How many times in business do all the options stifle forward movement because no one can pick which is the best? Both because there is too much to process and because there is the lure of discovering the perfect solution, if we look hard enough, amongst the infinite amount of choices out there. I would rather make a decision and deal with the consequences. Data overload and expectations are pure frustration.

Choices and Selling

Ultimately, I believe indecision only leads to the continuation of the status quo. Choices lead to indecision. If you want to change the status quo and get a new customer, sign a new contract, or lead your company in new business, then you need to eliminate choice and create an environment that encourages decision making. 

How? It all goes back to this:  Effort + Curiosity + Ability to Make Connections = Kick Ass Sales. If you are curious enough to really figure out what your customer needs, what their problems are, how they operate, what their mission is, and how you can help them, you will be able to make the connection for them to a meaningful solution in your sales bag. You don't have a portfolio of products so you can lay them all out on the table. You have a portfolio of products so, no matter what problem gets uncovered, you have a full set of solutions with which to connect.

I'm not sure if this is more about Curiosity or more about Making Connections. Those two parts of the Kick Ass Sales Philosophy go hand-in-hand:  Without the information your curiosity uncovers, you can't connect your customer's problem to your best solution. Without making a connection to your best solution, the information about your customer's problem your curiosity turns up is worthless.

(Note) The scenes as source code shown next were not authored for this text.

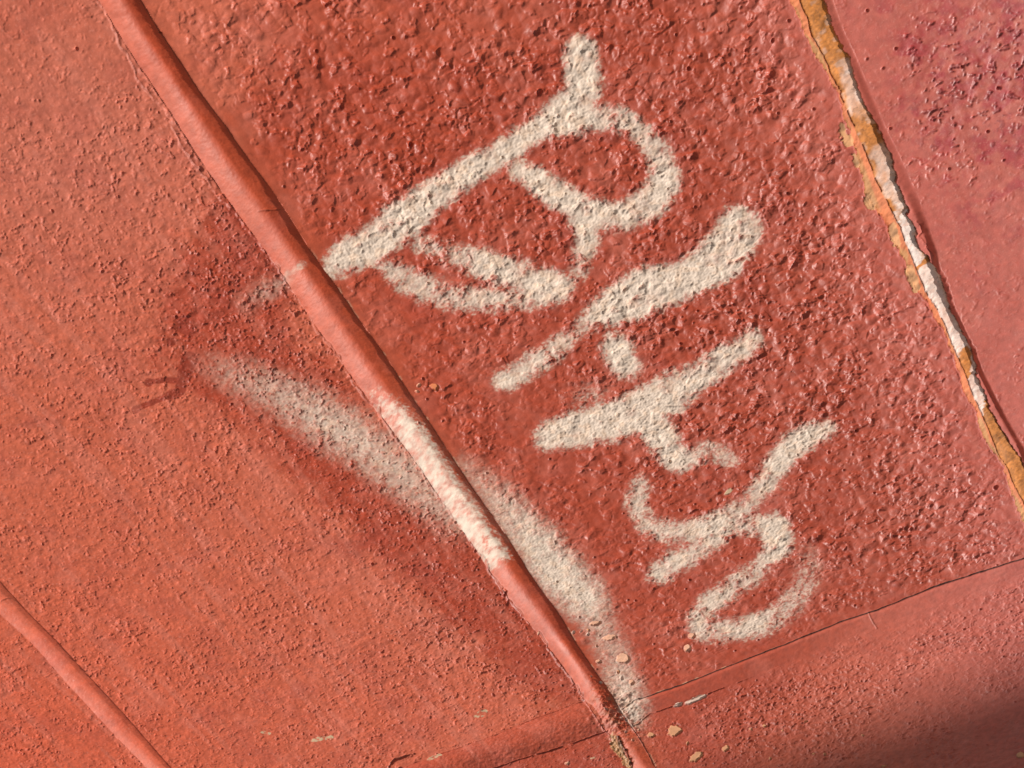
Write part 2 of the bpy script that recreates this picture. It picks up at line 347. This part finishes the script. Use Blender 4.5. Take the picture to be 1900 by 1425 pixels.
# purplish wear in the pits of the far corner
mix(C(.37, .030, .034), np.where(rgt, 0.95*sstep(-.3, .6, fbm(U, V, 5, 157, 3, .7))*sstep(0.1, 0.8, blob(1860, 140, 230, 300, 0.2)+0.25*wob), 0))
mix(plum, np.where(rgt, 0.8*sstep(0.0, 0.6, n5)*sstep(0.3, 0.8, blob(1810, 150, 140, 190, 0.2)+0.2*wob), 0))
# streaky tint variation
mix(C(.58, .16, .11), 0.22*sstep(0.1, 0.8, fbm(U, V, 11, 95, 3)))
mix(C(.32, .05, .035), 0.20*sstep(0.2, 0.9, fbm(U, V, 15, 98, 3)))

drip = stroke([(352,668,16,1),(340,700,12,1),(335,724,10,1),(318,733,9,1),(300,740,5.5,1),(275,750,5.5,1),(256,758,5.5,1),(252,761,8,1)], 1.4, jitter=jg*0.15)
drip2 = stroke([(335,705,6,1),(305,706,5.5,1),(285,708,5,1),(276,710,8,1)], 1.4, jitter=jg*0.15)
drip3 = stroke([(318,634,8,1)], 1.6); drip3 = stroke([(340,600,14,.9),(352,620,10,.9)], 2.5, drip3, jg)
dr = np.maximum(drip, np.maximum(drip2, drip3))*low
mix(C(.26, .028, .010), dr*0.9)
H += 0.10*dr

mix(C(.60, .19, .13), np.where(low | cen, (0.26-0.14*cen)*sstep(.1, .75, vnoise(U, V, 2.6, 151, 14)*.6+vnoise(U, V, 6, 152, 9)*.6), 0))
mix(C(.34, .055, .036), np.where(low, 0.30*sstep(.15, .8, fbm(U, V, 24, 153, 4, .65)), 0))
mix(C(.62, .22, .16), np.where(low | rgt, 0.35*(vnoise(U, V, .5, 154) > .74), 0))
def bblur(A, k):
    for ax_ in (0, 1):
        c_ = np.cumsum(np.pad(A, [(k+1, k) if a == ax_ else (0, 0) for a in (0, 1)], mode='edge'), axis=ax_, dtype=np.float64)
        A = ((c_[2*k+1:] - c_[:-2*k-1]) if ax_ == 0 else (c_[:, 2*k+1:]-c_[:, :-2*k-1]))/(2*k+1)
    return A.astype(np.float32)
halo = bblur(bblur(G, 7), 7)
halo = np.where(V > rR, halo, 0)*(1-np.clip(G, 0, 1))
mix(C(.50, .17, .15), 0.62*halo*(0.55+0.45*vnoise(U, V, 0.8, 110)))
mix(C(.60, .44, .34), 0.55*sstep(0.06, 0.4, halo)*(vnoise(U, V, 0.6, 106) > 0.66-0.25*halo))
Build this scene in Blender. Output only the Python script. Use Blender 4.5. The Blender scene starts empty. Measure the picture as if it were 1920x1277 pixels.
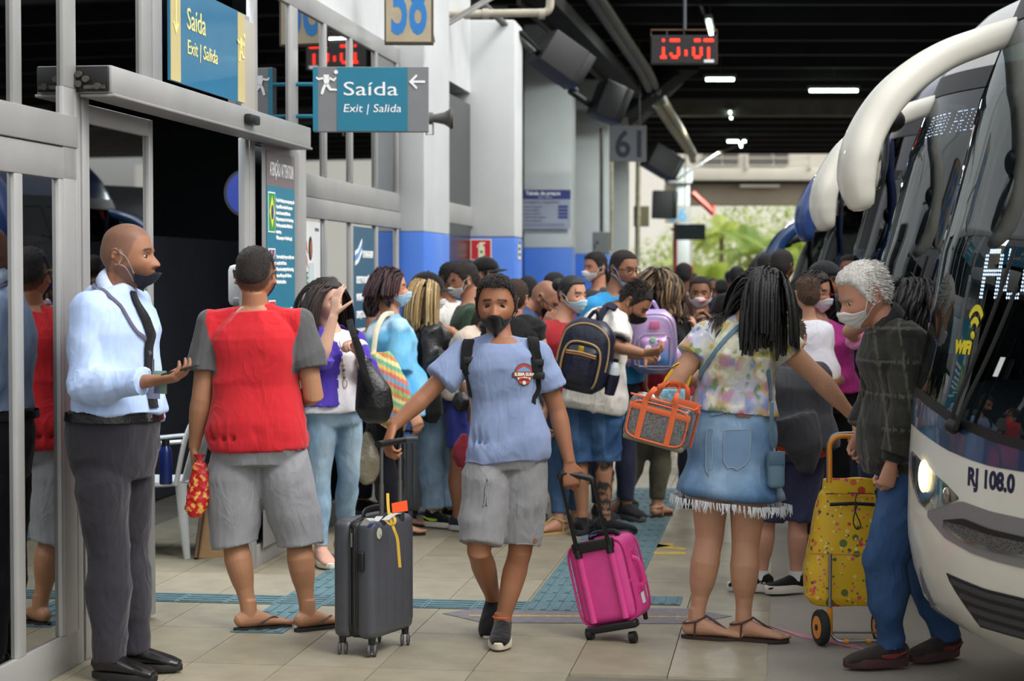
import bpy, bmesh, math, random
import numpy as np
from mathutils import Vector as V, Matrix, Euler
from mathutils.bvhtree import BVHTree
random.seed(7); np.random.seed(7)
SC = bpy.context.scene
COL = SC.collection
R = math.radians
# ---------------------------------------------------------------- camera
F, H, PIT = 3600.0, 1.62, R(1.885)
cam = bpy.data.cameras.new('camera'); camo = bpy.data.objects.new('camera', cam); COL.objects.link(camo)
camo.location = (0, 0, H); camo.rotation_euler = (R(90) - PIT, 0, 0)
cam.sensor_width = 36; cam.lens = 36 * F / 1920; cam.clip_end = 400
cam.dof.use_dof = True; cam.dof.focus_distance = 8.6; cam.dof.aperture_fstop = 3.2
SC.camera = camo
# ---------------------------------------------------------------- daylight
w = bpy.data.worlds.new('world'); SC.world = w; w.use_nodes = True
nt = w.node_tree; bg = nt.nodes['Background']
sky = nt.nodes.new('ShaderNodeTexSky'); sky.sky_type = 'NISHITA'; sky.sun_disc = False
sky.sun_elevation = R(50); sky.sun_rotation = R(110); sky.dust_density = 4; sky.air_density = 1.5
hsv = nt.nodes.new('ShaderNodeHueSaturation'); hsv.inputs['Saturation'].default_value = .16
nt.links.new(sky.outputs[0], hsv.inputs['Color']); nt.links.new(hsv.outputs[0], bg.inputs['Color'])
bg.inputs['Strength'].default_value = 0.27
sun = bpy.data.lights.new('sun', 'SUN'); suno = bpy.data.objects.new('sun', sun); COL.objects.link(suno)
sun.energy = 1.1; sun.angle = R(14); sun.color = (1, .96, .9); suno.rotation_euler = (R(40), 0, R(38))
SC.view_settings.view_transform = 'Standard'; SC.view_settings.look = 'None'
SC.view_settings.exposure = 0.0; SC.view_settings.gamma = 1; SC.view_settings.use_curve_mapping = False
SC.cycles.max_bounces = 7; SC.cycles.transparent_max_bounces = 12
# ---------------------------------------------------------------- places
def ray(px, py):
    x = (px - 960) / F; y = -(py - 638.5) / F
    return V((x, math.cos(PIT) + y * math.sin(PIT), -math.sin(PIT) + y * math.cos(PIT)))
def P(px, py, d):
    r = ray(px, py); t = d / r.y
    return V((r.x * t, d, H + r.z * t))
def G(px, py, z=0):
    r = ray(px, py); t = (z - H) / r.z
    return V((r.x * t, r.y * t, z))
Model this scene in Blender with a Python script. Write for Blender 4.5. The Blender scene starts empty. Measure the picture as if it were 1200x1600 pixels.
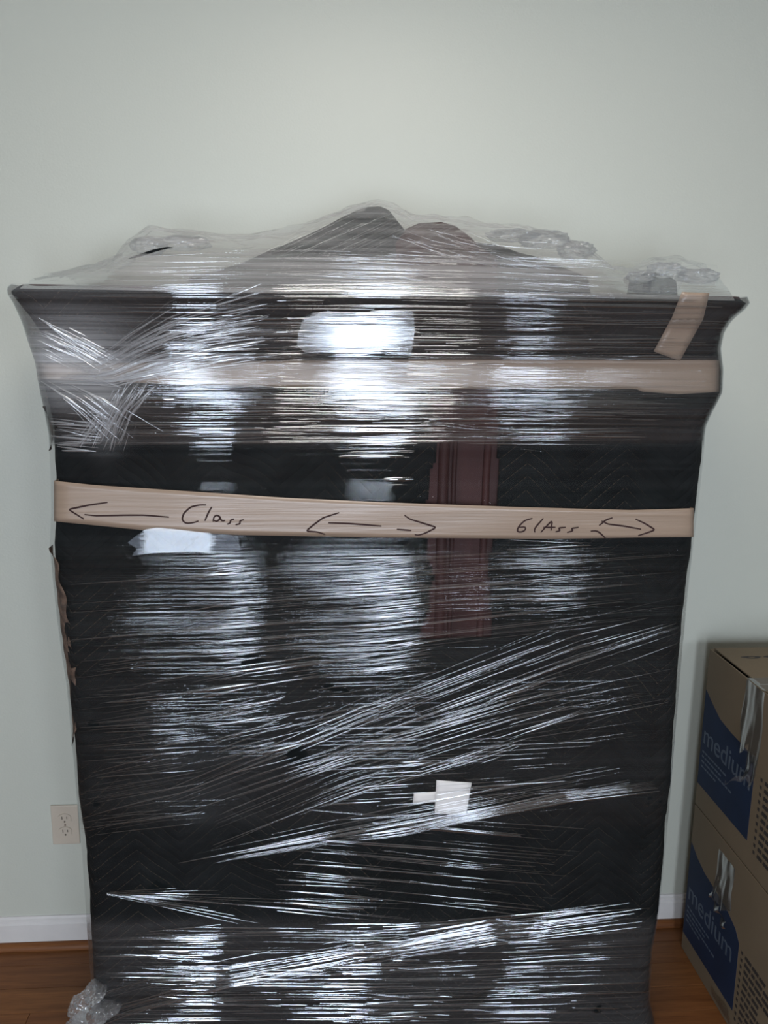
import bpy, bmesh, math, random
import numpy as np
from math import sin, cos, radians, pi
from mathutils import Vector, Matrix

S = bpy.context.scene
COL = S.collection
# ------------------------------------------------------------------ camera
F_PX, PITCH, YAW, ROLL = 1300.0, 11.5, 4.1, 0.75
CAM = np.array([0.0, -2.1, 1.66])
p_, y_, r_ = map(radians, (PITCH, YAW, ROLL))
FW = np.array([sin(y_)*cos(p_), cos(y_)*cos(p_), -sin(p_)])
R0 = np.array([cos(y_), -sin(y_), 0.0]); U0 = np.cross(R0, FW)
RT = R0*cos(r_) + U0*sin(r_); UP = -R0*sin(r_) + U0*cos(r_)
cd = bpy.data.cameras.new('camera'); cam = bpy.data.objects.new('camera', cd); COL.objects.link(cam)
cd.sensor_fit = 'VERTICAL'; cd.sensor_height = 36.0; cd.lens = 36.0*F_PX/1600.0
cd.clip_start = 0.02
M = Matrix(((RT[0], UP[0], -FW[0], CAM[0]), (RT[1], UP[1], -FW[1], CAM[1]), (RT[2], UP[2], -FW[2], CAM[2]), (0, 0, 0, 1)))
cam.matrix_world = M
S.camera = cam
# ------------------------------------------------------------------ world, lights, exposure
w = bpy.data.worlds.new('world'); S.world = w; w.use_nodes = True
w.node_tree.nodes['Background'].inputs[0].default_value = (0.80, 0.90, 1.0, 1)
w.node_tree.nodes['Background'].inputs[1].default_value = 0.6
vs = S.view_settings
vs.view_transform = 'Standard'; vs.look = 'None'; vs.gamma = 1.0; vs.use_curve_mapping = False
vs.exposure = -0.84
BACK_Y = -4.6
WINDOWS = [(-0.84, 0.48, 0.35), (0.34, 0.50, 0.35), (1.50, 0.62, 1.40)]     # centre x, width, sill height of the three windows behind the camera
WZ1 = 2.15
def area(name, loc, rot, sx, sy, watts, col):
    d = bpy.data.lights.new(name, 'AREA'); d.shape = 'RECTANGLE'; d.size = sx; d.size_y = sy
    d.energy = watts; d.color = col
    o = bpy.data.objects.new(name, d); COL.objects.link(o); o.location = loc; o.rotation_euler = rot
    return o
WRAD = 42.0
for wx, ww, WZ0 in WINDOWS:
    a = ww*(WZ1-WZ0)
    area('window_daylight', (wx, BACK_Y-0.10, (WZ0+WZ1)/2), (radians(90), 0, 0), ww, WZ1-WZ0, WRAD*pi*a, (0.79, 0.87, 1.0))
area('overhead_fill_light', (0.14, -1.1, 2.60), (0, 0, 0), 0.60, 0.60, 22, (1.0, 0.92, 0.84))  # added fill without a fixture, brightens and warms the upper wall

# ------------------------------------------------------------------ helpers
def ray(px, py):
    px = np.asarray(px, float); py = np.asarray(py, float)
    return FW + RT*((px-600)/F_PX)[..., None] - UP*((py-800)/F_PX)[..., None]
def at(px, py, Y):
    d = ray(px, py); t = (np.asarray(Y)-CAM[1])/d[..., 1]
    return CAM + d*t[..., None]
def atx(px, py, X):
    d = ray(px, py); t = (X-CAM[0])/d[..., 0]
    return CAM + d*t[..., None]
def obj(name, verts, faces, mat=None, parent=None, smooth=False, uv=None):
    me = bpy.data.meshes.new(name)
    me.from_pydata([tuple(map(float, v)) for v in verts], [], [tuple(map(int, f)) for f in faces])
    me.update()
    if mat: me.materials.append(mat)
    if smooth: me.shade_smooth()
    o = bpy.data.objects.new(name, me); COL.objects.link(o)
    if parent: o.parent = parent
    return o
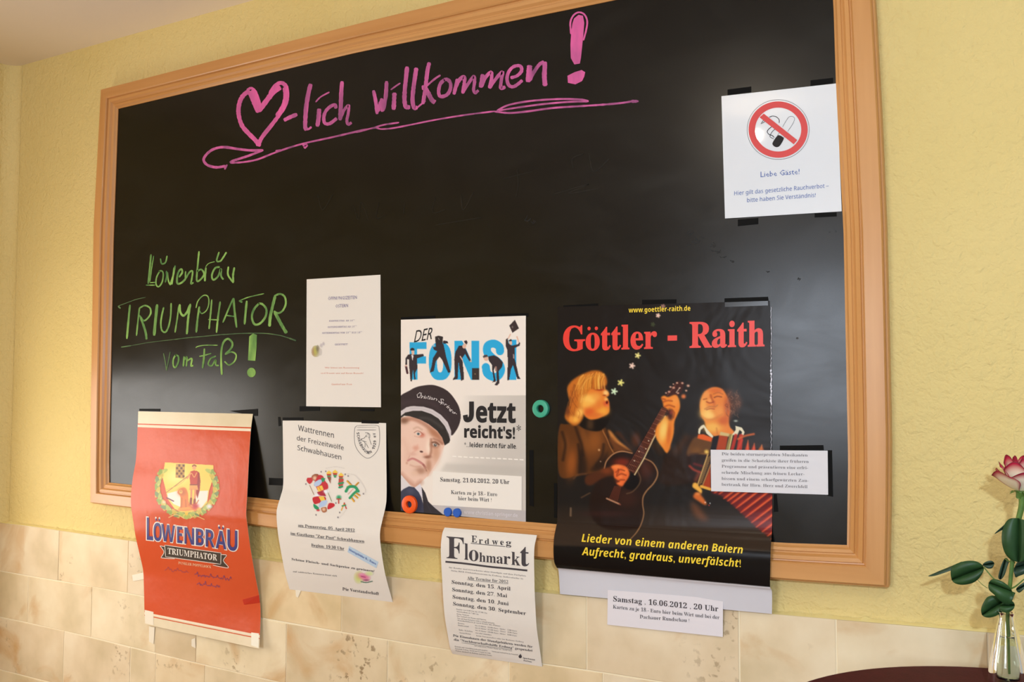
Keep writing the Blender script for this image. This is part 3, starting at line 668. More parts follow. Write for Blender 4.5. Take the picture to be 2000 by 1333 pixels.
for a in ((130,745,42,52,(150,140,100)),(112,750,20,40,(170,120,90)),(125,742,18,45,(190,190,90)),(145,720,14,30,(120,110,90)),(180,690,12,18,(190,180,185)),(200,675,10,16,(180,170,180)),(170,750,12,30,(205,195,195))): cv.blob(*a[:4], a[4], .8)
printed_patch('printed_picture', sh, cv, t, INKP, 1.)
tape(t, BS, [[(585,794),(624,793),(624,803),(585,804)], [(703,798),(731,799),(731,804),(703,803)]])

# ---- card race sheet
W_L = [(552,821),(553,899),(553,948),(548,970),(542,990),(540,1006),(543,1043),(550,1085),(557,1121),(565.6,1152)]
W_R = [(754,827),(754.5,899),(755,965),(753,990),(746,1020),(742,1043),(744,1071),(752,1121),(767,1177)]
sh = Sheet(W_L, W_R)
t = paper('poster', sh, PAPER, None, 'white card tournament sheet with a fan of playing cards, bulging over the frame', nu=14, nv=80)
Tw = (530,800,6.06); Tx = (530,1000,7.016)
b = Batch()
for s_, a, c_, h in (('Wattrennen',(318,250),(740,340),62),('der Freizeitwölfe',(302,365),(857,485),52),('Schwabhausen',(310,482),(828,598),56)): text(b, sh, s_, 'sansr', a, c_, h, Tw, slant=0)
FINAL.append(lambda b=b,t=t: b.build('headline', DGREY, t))
b = Batch()
text(b, sh, 'am Donnerstag, 05. April 2012', 'serifb', (368,205), (1143,275), 38, Tx); text(b, sh, 'im Gasthaus "Zur Post" Schwabhausen', 'serifb', (265,315), (1275,425), 38, Tx); text(b, sh, 'Beginn: 19.30 Uhr', 'serifb', (548,475), (1000,525), 38, Tx)
text(b, sh, 'Schöne Fleisch- und Sachpreise zu gewinnen!', 'serifb', (278,665), (1412,830), 30, Tx); text(b, sh, 'Die Vorstandschaft', 'serifb', (975,1078), (1475,1145), 40, Tx)
for p, q in (((368,212),(1143,284)),((265,322),(1275,434)),((548,484),(1003,536))): ribbon(b, sh, [p, ((p[0]+q[0])/2,(p[1]+q[1])/2), q], 5, Tx, jit=0)
FINAL.append(lambda b=b,t=t: b.build('lettering', DGREY, t))
b = Batch(); text(b, sh, 'auf zahlreiches Kommen freut sich', 'serif', (298,830), (900,892), 22, Tx); FINAL.append(lambda b=b,t=t: b.build('lettering', GREY, t))
LB = mat('light_blue_print', (186,206,226), .6); b = Batch(); polyon(b, sh, [(1065,470),(1470,690),(1440,775),(1045,555)], Tx, eps=.0003); b.build('price_box', LB, t)
b = Batch(); text(b, sh, 'Startgebühr 8.- Euro', 'serifb', (1065,530), (1435,730), 30, Tx, eps=.0008); FINAL.append(lambda b=b,t=t: b.build('lettering', BLUE, t))
# crest
b = Batch()
cr = catmull([(1010,195),(1240,190),(1278,240),(1280,400),(1240,510),(1145,580),(1050,520),(990,410),(985,240),(1010,195)], 6); ribbon(b, sh, cr, 4, Tw, n=1, jit=0)
ribbon(b, sh, [(1010,215),(1240,212)], 2.5, Tw); ribbon(b, sh, [(1010,245),(1240,245)], 5, Tw)
for pts in ([(1110,275),(1160,290),(1165,340)],[(1130,300),(1100,340),(1070,350),(1080,375),(1130,385)],[(1150,320),(1165,360),(1185,420)],[(1090,370),(1110,400),(1110,450)],[(1120,320),(1135,325)],[(1065,350),(1062,365)],[(1140,275),(1150,310)],[(1120,400),(1150,460)]): ribbon(b, sh, pts, 4.5, Tw)
path = catmull([(1008,272),(1018,340),(1040,410),(1085,485),(1145,530),(1205,500),(1235,430),(1240,350),(1232,275)], 20); Lp = np.r_[0, np.cumsum(np.linalg.norm(np.diff(path,axis=0),axis=1))]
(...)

You are the expert. Show your customer only what you think is best for them. Keep it simple. If they don't go for it, you probably weren't curious enough to uncover what they truly needed or weren't able to connect your solution to their problem in a way they understood. At the very least, you don't have to worry the plethora of choices you offered was the reason they didn't make a decision.

Kick Ass Call to Action

On your next sales call, when it is time to "show your stuff," refuse to show your prospect anything until they have given you enough information for you to be able to show them the one thing you know is best for them.